▸ Exercise description: Every line below must be reproduced exactly. Copy them all.

Saved entries:
• • • • •

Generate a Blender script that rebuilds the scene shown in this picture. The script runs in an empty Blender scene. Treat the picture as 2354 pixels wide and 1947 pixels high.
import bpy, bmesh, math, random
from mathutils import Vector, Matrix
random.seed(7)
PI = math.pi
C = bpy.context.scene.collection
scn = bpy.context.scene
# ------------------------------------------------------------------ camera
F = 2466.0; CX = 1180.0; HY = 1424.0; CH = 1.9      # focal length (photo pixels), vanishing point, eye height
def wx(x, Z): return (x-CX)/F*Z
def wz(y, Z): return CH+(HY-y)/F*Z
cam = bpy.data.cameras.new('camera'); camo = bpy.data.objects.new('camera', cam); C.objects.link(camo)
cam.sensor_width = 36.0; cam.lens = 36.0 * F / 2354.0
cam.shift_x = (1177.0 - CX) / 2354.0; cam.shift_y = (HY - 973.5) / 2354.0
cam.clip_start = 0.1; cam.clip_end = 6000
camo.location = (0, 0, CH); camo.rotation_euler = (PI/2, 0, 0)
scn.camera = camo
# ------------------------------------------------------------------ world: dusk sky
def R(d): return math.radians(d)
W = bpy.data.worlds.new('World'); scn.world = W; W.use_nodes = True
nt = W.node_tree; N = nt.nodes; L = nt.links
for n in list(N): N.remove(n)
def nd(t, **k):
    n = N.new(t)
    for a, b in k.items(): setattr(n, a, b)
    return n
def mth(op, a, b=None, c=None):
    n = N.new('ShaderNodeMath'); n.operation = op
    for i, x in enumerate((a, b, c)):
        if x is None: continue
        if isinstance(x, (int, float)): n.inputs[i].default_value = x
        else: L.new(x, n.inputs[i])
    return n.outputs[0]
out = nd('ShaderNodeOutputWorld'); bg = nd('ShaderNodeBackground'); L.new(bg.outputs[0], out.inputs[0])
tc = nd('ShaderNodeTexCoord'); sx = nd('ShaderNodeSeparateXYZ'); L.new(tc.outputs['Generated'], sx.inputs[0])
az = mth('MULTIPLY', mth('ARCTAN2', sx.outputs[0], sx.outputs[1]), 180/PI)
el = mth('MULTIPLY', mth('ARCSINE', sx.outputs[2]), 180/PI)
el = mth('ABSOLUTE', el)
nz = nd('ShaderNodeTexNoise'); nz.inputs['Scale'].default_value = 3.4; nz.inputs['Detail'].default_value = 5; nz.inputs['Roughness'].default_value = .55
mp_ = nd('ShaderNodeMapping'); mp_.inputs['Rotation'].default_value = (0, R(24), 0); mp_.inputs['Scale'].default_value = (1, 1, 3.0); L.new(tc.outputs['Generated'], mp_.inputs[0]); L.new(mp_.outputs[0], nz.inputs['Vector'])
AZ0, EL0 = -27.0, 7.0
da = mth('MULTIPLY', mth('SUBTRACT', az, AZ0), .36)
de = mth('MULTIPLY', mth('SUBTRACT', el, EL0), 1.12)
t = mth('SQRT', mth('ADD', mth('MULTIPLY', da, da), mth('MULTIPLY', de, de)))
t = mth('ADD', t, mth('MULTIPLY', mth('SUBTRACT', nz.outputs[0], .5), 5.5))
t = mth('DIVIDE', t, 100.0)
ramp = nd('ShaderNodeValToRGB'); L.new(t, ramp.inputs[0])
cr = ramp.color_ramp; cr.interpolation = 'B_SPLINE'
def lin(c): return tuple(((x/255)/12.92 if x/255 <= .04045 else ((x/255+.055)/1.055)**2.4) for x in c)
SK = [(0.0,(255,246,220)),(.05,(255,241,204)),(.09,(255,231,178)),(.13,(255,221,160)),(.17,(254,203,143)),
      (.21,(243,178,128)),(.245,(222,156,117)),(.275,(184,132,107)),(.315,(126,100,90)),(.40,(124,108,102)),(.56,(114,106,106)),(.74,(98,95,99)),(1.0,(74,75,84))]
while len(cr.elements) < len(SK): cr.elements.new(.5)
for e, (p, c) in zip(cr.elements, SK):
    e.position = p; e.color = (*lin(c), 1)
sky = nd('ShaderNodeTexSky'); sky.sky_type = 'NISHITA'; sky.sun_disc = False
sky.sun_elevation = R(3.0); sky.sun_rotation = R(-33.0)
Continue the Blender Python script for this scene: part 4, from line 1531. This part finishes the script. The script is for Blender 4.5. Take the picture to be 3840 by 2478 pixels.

• • • • •

▸ Task solution:
Generate a Blender script that rebuilds the scene shown in this picture. The script runs in an empty Blender scene. Treat the picture as 2354 pixels wide and 1947 pixels high.
import bpy, bmesh, math, random
from mathutils import Vector, Matrix
random.seed(7)
PI = math.pi
C = bpy.context.scene.collection
scn = bpy.context.scene
# ------------------------------------------------------------------ camera
F = 2466.0; CX = 1180.0; HY = 1424.0; CH = 1.9      # focal length (photo pixels), vanishing point, eye height
def wx(x, Z): return (x-CX)/F*Z
def wz(y, Z): return CH+(HY-y)/F*Z
cam = bpy.data.cameras.new('camera'); camo = bpy.data.objects.new('camera', cam); C.objects.link(camo)
cam.sensor_width = 36.0; cam.lens = 36.0 * F / 2354.0
cam.shift_x = (1177.0 - CX) / 2354.0; cam.shift_y = (HY - 973.5) / 2354.0
cam.clip_start = 0.1; cam.clip_end = 6000
camo.location = (0, 0, CH); camo.rotation_euler = (PI/2, 0, 0)
scn.camera = camo
# ------------------------------------------------------------------ world: dusk sky
def R(d): return math.radians(d)
W = bpy.data.worlds.new('World'); scn.world = W; W.use_nodes = True
nt = W.node_tree; N = nt.nodes; L = nt.links
for n in list(N): N.remove(n)
def nd(t, **k):
    n = N.new(t)
    for a, b in k.items(): setattr(n, a, b)
    return n
def mth(op, a, b=None, c=None):
    n = N.new('ShaderNodeMath'); n.operation = op
    for i, x in enumerate((a, b, c)):
        if x is None: continue
        if isinstance(x, (int, float)): n.inputs[i].default_value = x
        else: L.new(x, n.inputs[i])
    return n.outputs[0]
out = nd('ShaderNodeOutputWorld'); bg = nd('ShaderNodeBackground'); L.new(bg.outputs[0], out.inputs[0])
tc = nd('ShaderNodeTexCoord'); sx = nd('ShaderNodeSeparateXYZ'); L.new(tc.outputs['Generated'], sx.inputs[0])
az = mth('MULTIPLY', mth('ARCTAN2', sx.outputs[0], sx.outputs[1]), 180/PI)
el = mth('MULTIPLY', mth('ARCSINE', sx.outputs[2]), 180/PI)
el = mth('ABSOLUTE', el)
nz = nd('ShaderNodeTexNoise'); nz.inputs['Scale'].default_value = 3.4; nz.inputs['Detail'].default_value = 5; nz.inputs['Roughness'].default_value = .55
mp_ = nd('ShaderNodeMapping'); mp_.inputs['Rotation'].default_value = (0, R(24), 0); mp_.inputs['Scale'].default_value = (1, 1, 3.0); L.new(tc.outputs['Generated'], mp_.inputs[0]); L.new(mp_.outputs[0], nz.inputs['Vector'])
AZ0, EL0 = -27.0, 7.0
da = mth('MULTIPLY', mth('SUBTRACT', az, AZ0), .36)
de = mth('MULTIPLY', mth('SUBTRACT', el, EL0), 1.12)
t = mth('SQRT', mth('ADD', mth('MULTIPLY', da, da), mth('MULTIPLY', de, de)))
t = mth('ADD', t, mth('MULTIPLY', mth('SUBTRACT', nz.outputs[0], .5), 5.5))
t = mth('DIVIDE', t, 100.0)
ramp = nd('ShaderNodeValToRGB'); L.new(t, ramp.inputs[0])
cr = ramp.color_ramp; cr.interpolation = 'B_SPLINE'
def lin(c): return tuple(((x/255)/12.92 if x/255 <= .04045 else ((x/255+.055)/1.055)**2.4) for x in c)
SK = [(0.0,(255,246,220)),(.05,(255,241,204)),(.09,(255,231,178)),(.13,(255,221,160)),(.17,(254,203,143)),
      (.21,(243,178,128)),(.245,(222,156,117)),(.275,(184,132,107)),(.315,(126,100,90)),(.40,(124,108,102)),(.56,(114,106,106)),(.74,(98,95,99)),(1.0,(74,75,84))]
while len(cr.elements) < len(SK): cr.elements.new(.5)
for e, (p, c) in zip(cr.elements, SK):
    e.position = p; e.color = (*lin(c), 1)
sky = nd('ShaderNodeTexSky'); sky.sky_type = 'NISHITA'; sky.sun_disc = False
sky.sun_elevation = R(3.0); sky.sun_rotation = R(-33.0)
Continue the Blender Python script for this scene: part 4, from line 1531. This part finishes the script. The script is for Blender 4.5. Take the picture to be 3840 by 2478 pixels.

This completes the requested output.